The accused, identified as Chetan Gangani, was taken into custody by the Gujarat CID-Crime’s Cyber Centre of Excellence as part of an ongoing probe into ‘mule’ bank accounts used for laundering cyber fraud money.
According to police, Gangani worked with six people who were arrested earlier this month from Morbi, Surendranagar, Surat and Amreli districts. The group allegedly helped route ₹200 crore to cybercriminals based in Dubai through nearly 100 mule accounts.
A mule account is a bank account used by criminals to receive or transfer illicit funds, often without the full knowledge of the account holder.
Investigators said Gangani helped convert ₹10 crore into cryptocurrency USDT (Tether) and transferred it to a Pakistan-based crypto wallet using his BitGet account over a period of four months.

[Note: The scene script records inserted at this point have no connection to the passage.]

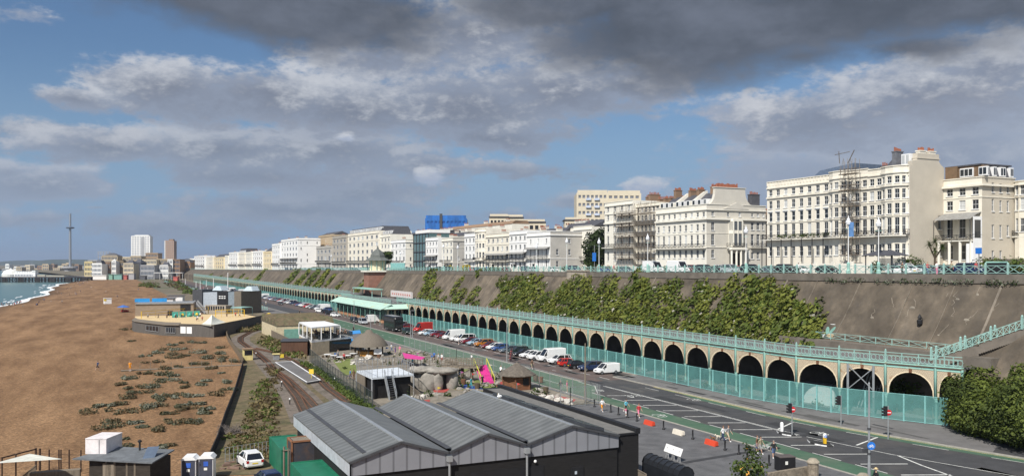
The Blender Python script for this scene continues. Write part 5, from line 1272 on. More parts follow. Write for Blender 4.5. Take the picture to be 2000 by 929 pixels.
for x,w,zl,zt in((-5.3,1.1,.5,4.0),(-5.2,1.24,.35,4.15),(0,1.25,.3,4.2),(4.6,1.25,.3,4.2),(5.1,1.22,.32,4.0),(5.35,1.08,.45,3.7)):
 secs.append([(x,-w,zl),(x,w,zl),(x,w,zt*.5),(x,w,zt-.25),(x,w*.85,zt),(x,-w*.85,zt),(x,-w,zt-.25),(x,-w,zt*.5)])
loft(b,secs);obj('body',b,mat('bus_black',(.012,.012,.013),.3,var=.1,spec=.35),bus)
for s in(-1,1):
 w=MB()
 for z0,z1,xa,xb in((1.35,2.1,-4.6,4.3),(2.75,3.6,-4.9,4.8)):w.box(xa,xb,s*1.262-.008,s*1.262+.008,z0,z1)
 obj('side_windows',w,GLASSD,bus)
w=MB();w.add([(5.32,-1.0,1.1),(5.32,1.0,1.1),(5.2,1.0,2.3),(5.2,-1.0,2.3)],[(0,1,2,3)]);w.add([(5.29,-1.05,2.7),(5.29,1.05,2.7),(5.2,1.0,3.6),(5.2,-1.0,3.6)],[(0,1,2,3)])
for v in range(len(w.v)):w.v[v]=(w.v[v][0]+.12,w.v[v][1],w.v[v][2])
obj('windscreen',w,GLASSD,bus)
for x in(-3.2,-1.9,3.4):
 for s in(-1,1):
  w=MB();w.tube((x,s*1.0,.5),(x,s*1.27,.5),.5,n=12);w.tube((x,s*1.25,.5),(x,s*1.285,.5),.3,n=10,m=1);obj('wheel',w,[TYRE,RIM],bus)
for s in(-1,1):
 h=MB();h.obox((5.33,s*.85,.75),.12,.4,.2);obj('headlight',h,LAMP,bus)
p=MB();p.box(5.37,5.39,-.26,.26,.5,.61);obj('front_plate',p,PLW,bus)
p=MB();p.box(-4.4,3.8,-.95,.95,4.19,4.25);obj('roof_panel',p,GREY,bus)
place(bus,(bx,by+5.3,.01),-math.pi/2)
HAIRM=mat('hair',(.08,.05,.03),.7,var=.1,objcol=True)
SHOE=mat('shoes',(.1,.1,.1),.7,objcol=True)
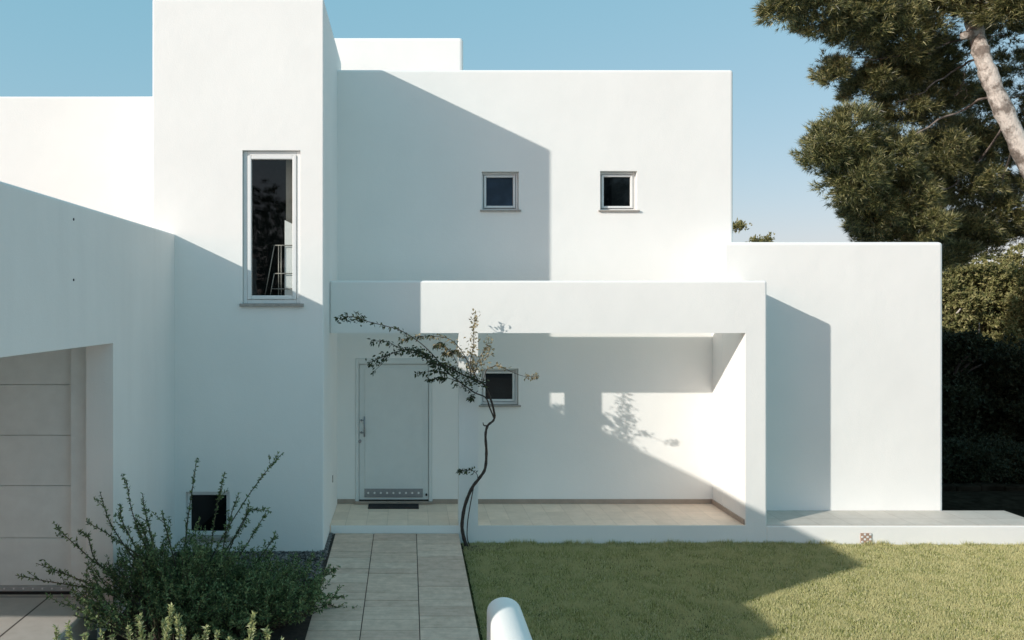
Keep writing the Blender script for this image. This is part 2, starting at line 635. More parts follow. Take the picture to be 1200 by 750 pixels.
def slab_box(mb, x0, x1, ya, yb, dz=0.0):
    bm = bmesh.new()
    bmesh.ops.create_cube(bm, size=1.0)
    for v in bm.verts:
        yy = (ya + yb) / 2 + v.co.y * (yb - ya)
        v.co = ((x0 + x1) / 2 + v.co.x * (x1 - x0), yy, path_z(yy) + dz + (0.0 if v.co.z > 0 else -0.03))
    bmesh.ops.bevel(bm, geom=bm.edges[:], offset=0.004, segments=2, profile=0.5, affect='EDGES')
    mb.bm(bm)


rows = {0: [11.23, 10.49, 10.08, 9.70, 9.11, 8.72, 8.37, 8.13],
        1: [11.23, 10.62, 10.43, 10.08, 9.70, 9.11, 8.72, 8.40, 8.13],
        2: [11.23, 10.78, 10.30, 9.30, 9.10, 8.72, 8.48, 8.20]}
slabs = MB()
for c in range(3):
    ys = rows[c][:]
    for q_ in range(len(ys) - 1):
        if ys[q_] - ys[q_ + 1] > 0.36 and random.random() < 0.75:
            ys.append((ys[q_] + ys[q_ + 1]) / 2 + random.uniform(-.04, .04))
    ys.sort(reverse=True)
    while ys[-1] > 5.4:
        ys.append(ys[-1] - random.choice([0.24, 0.38, 0.38]))
    for a, b in zip(ys[:-1], ys[1:]):
        slab_box(slabs, PX[c] + 0.0045, PX[c + 1] - 0.0045, b + 0.004, a - 0.004, random.uniform(-0.002, 0.002))


def mat_slab():
    m, nt, b, o = new_mat('path_slab_stone')
    g = N(nt, 'ShaderNodeNewGeometry')
    r0 = ramp(nt, g.outputs['Random Per Island'], [(0, (0.70, 0.51, 0.405)), (0.5, (0.77, 0.575, 0.455)), (1, (0.80, 0.62, 0.50))])
    co = objco(nt)
    n = noise(nt, 9, 7, 0.7, co)
    mp = N(nt, 'ShaderNodeMapping')
    mp.inputs['Scale'].default_value = (1.2, 9, 1)
    nt.links.new(co, mp.inputs[0])
    n2 = noise(nt, 2.2, 5, 0.6, mp.outputs[0])
    r = ramp(nt, n.outputs['Fac'], [(0.28, (0.72, 0.70, 0.68)), (0.68, (1, 1, 1))])
    r2 = ramp(nt, n2.outputs['Fac'], [(0.3, (0.84, 0.82, 0.8)), (0.62, (1, 1, 1))])
    c1 = mixc(nt, r0.outputs[0], r.outputs[0], 1.0, 'MULTIPLY')
    nt.links.new(mixc(nt, c1, r2.outputs[0], 1.0, 'MULTIPLY'), b.inputs['Base Color'])
    b.inputs['Roughness'].default_value = 0.75
    add_bump(nt, b, n.outputs['Fac'], 0.35, 0.006)
    return m


tag(build('path', slabs, mat_slab(), None, (0, 0, 0)), kind='structure')

# driveway in front of the garage door, rounded nose on the bed side
dm = MB().box(-9.0, -3.17, 2.0, 8.56, -0.3, 0.28, 0.035, 4)
tag(build('driveway', dm, DRIVE, None, (0, 0, 0)), kind='structure')

# ================================================================== THE HOUSE
YB, YF, YT = 12.46, 11.236, 10.46          # back wall, porch frame, tower front
XT = -1.085                                # right face of the tower
house = thing('white_house', 'white cubic two storey house with a tall tower, an open porch and flat roofs', 'house', (0.0, YB, 0.0))

facade = build('front_wall', MB().box(-1.30, 5.006, YB, YB + 0.30, -0.2, EYE + 3.63, 0.045), WHITE, house)


def at_wall(u0, v0, u1, v1, Y):
    a, b = at(u0, v1, Y), at(u1, v0, Y)
    return a.x, b.x, a.z, b.z


w_up = [at_wall(564.6, 201, 608, 246.2, YB), at_wall(703.3, 200.3, 746.6, 246.5, YB)]
w_low = at_wall(563.2, 432, 607.6, 474.8, YB)
dx0, dx1, dz0, dz1 = at_wall(416.3, 420, 506.7, 583.5, YB)
carve(facade, [(a, b, YB - 0.2, YB + 0.19, c, d) for a, b, c, d in w_up] +
      [(w_low[0], w_low[1], YB - 0.2, YB + 0.19, w_low[2], w_low[3]), (dx0, dx1, YB - 0.2, YB + 0.06, 0.2, dz1)])


def window(x0, x1, z0, z1, Y, depth, fw, pane_mat, sill=True, label=None, inner=True, tilt=0.0, sill_h=0.022):
    f = MB().ring(x0 + 0.004, x1 - 0.004, z0 + 0.004, z1 - 0.004, fw, Y + depth, Y + depth + 0.06)
    w = build('window', f, PAINT, house)
    if label:
        w['label'] = label
    a = fw + 0.012
    s = MB()
    if inner:
        s.ring(x0 + a, x1 - a, z0 + a, z1 - a, 0.035, Y + depth - 0.018, Y + depth + 0.05, 0.008)
        build('sash', s, PAINT, w)
    b = a + 0.030 if inner else fw - 0.004
    p = MB()
    yy = Y + depth + 0.025
    p.add([(x0 + b, yy, z0 + b), (x1 - b, yy, z0 + b), (x1 - b, yy + tilt, z1 - b), (x0 + b, yy + tilt, z1 - b)], [(0, 1, 2, 3)])
    q = build('pane', p, pane_mat, w)
    if sill:
        build('sill', MB().box(x0 - 0.028, x1 + 0.034, Y - 0.035, Y + depth + 0.02, z0 - sill_h, z0 + 0.003, 0.004, 2), STONE, w)
    return w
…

In return, he earned a commission of 0.10% per transaction, police said.
The earlier arrests revealed that around 100 mule accounts were linked to 386 cybercrime cases registered across India, including digital arrest scams, investment frauds, loan scams, and fake part-time job schemes.
Gujarat Deputy Chief Minister Harsh Sanghavi, who also oversees the Home Department, said the CID-Crime has “cracked down on a major cross-border cybercrime network.”
“In a major breakthrough, the Gujarat Cyber Crime Center of Excellence has dismantled a large-scale mule account network operating across multiple districts, with financial links traced to Pakistan,” Sanghavi said in a post on X (formerly Twitter).
He added that investigators had “meticulously tracked the money trail through seven layers, from Indian bank accounts to cryptocurrency transactions,” and uncovered that a Pakistani Binance USDT account had received over ₹25 crore from India, with the arrested gang being one of the main sources.
Police said the investigation is ongoing and more arrests are likely as they trace the flow of funds and identify other accomplices involved in the network.